For some time now there has been a political rule of thumb: Presidents with little or no opposition in their party’s presidential primaries go on to win reelection, while those who must weather a significant primary challenge are defeated in the fall election.
At this point, there are no signs of a Democratic primary challenge to Obama.
If there was, he would have reelection problems of the first magnitude. For if a president has trouble uniting his own party, how can he successfully reach out to independents and voters from the other party in the fall? The answer over the last century has been that he can’t.I must respectfully disagree with the direction of Cook's causal arrow. Obama is not facing a challenge from within the party because he's in decent shape for reelection.
Yes, Carter faced a primary challenge in 1980 and lost in the general election, and the same thing happened to Ford in 1976. But the only reason those presidents faced primary challenges was because high quality candidates (Teddy Kennedy and Ronald Reagan, respectively) and their funders and endorsers calculated (correctly!) that their incumbent president was weak, would likely lose, and would likely drag down others in their party should they be at the top of the ticket.

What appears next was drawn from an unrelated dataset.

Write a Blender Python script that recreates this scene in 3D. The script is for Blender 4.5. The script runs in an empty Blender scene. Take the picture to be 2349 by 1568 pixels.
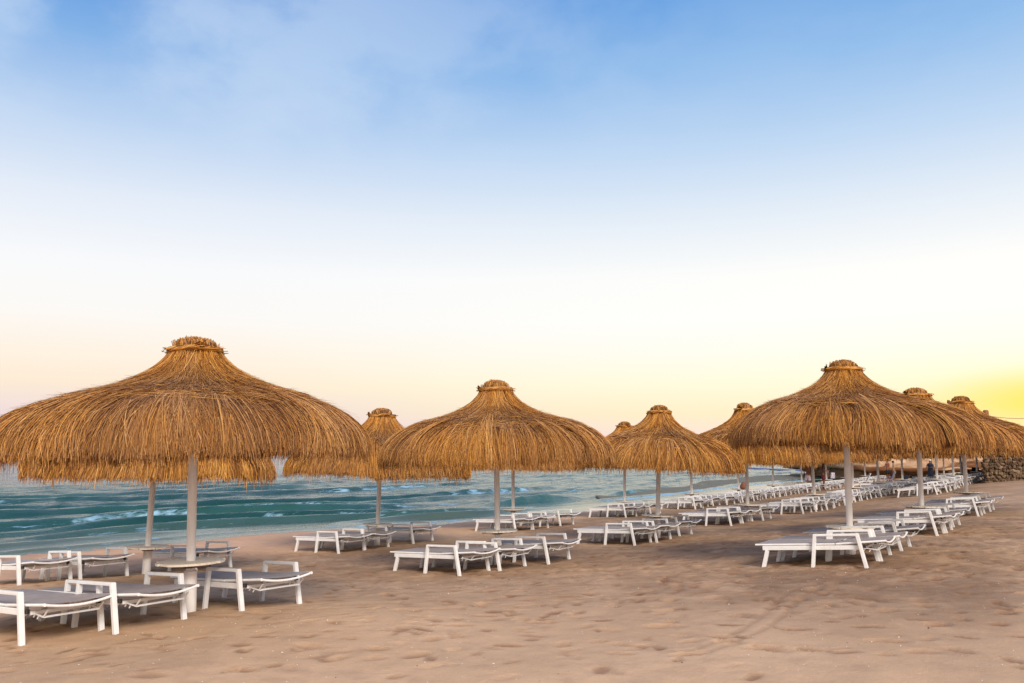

Obama's path to reelection is far from certain, but it will largely depend on what happens with economic growth over the next year. Democrats with presidential ambitions realize that the economy will probably not slip into a recession in the next year and that presidents rarely lose their reelection bids unless the economy is in a recession. Just that much information is enough to keep the high quality challengers at bay until 2016.
1 comment:
Exactly right. The main issue is how unified/divided a party is, and the Democrats to this point are standing, and I suspect through the general election next year will stand, behind Obama.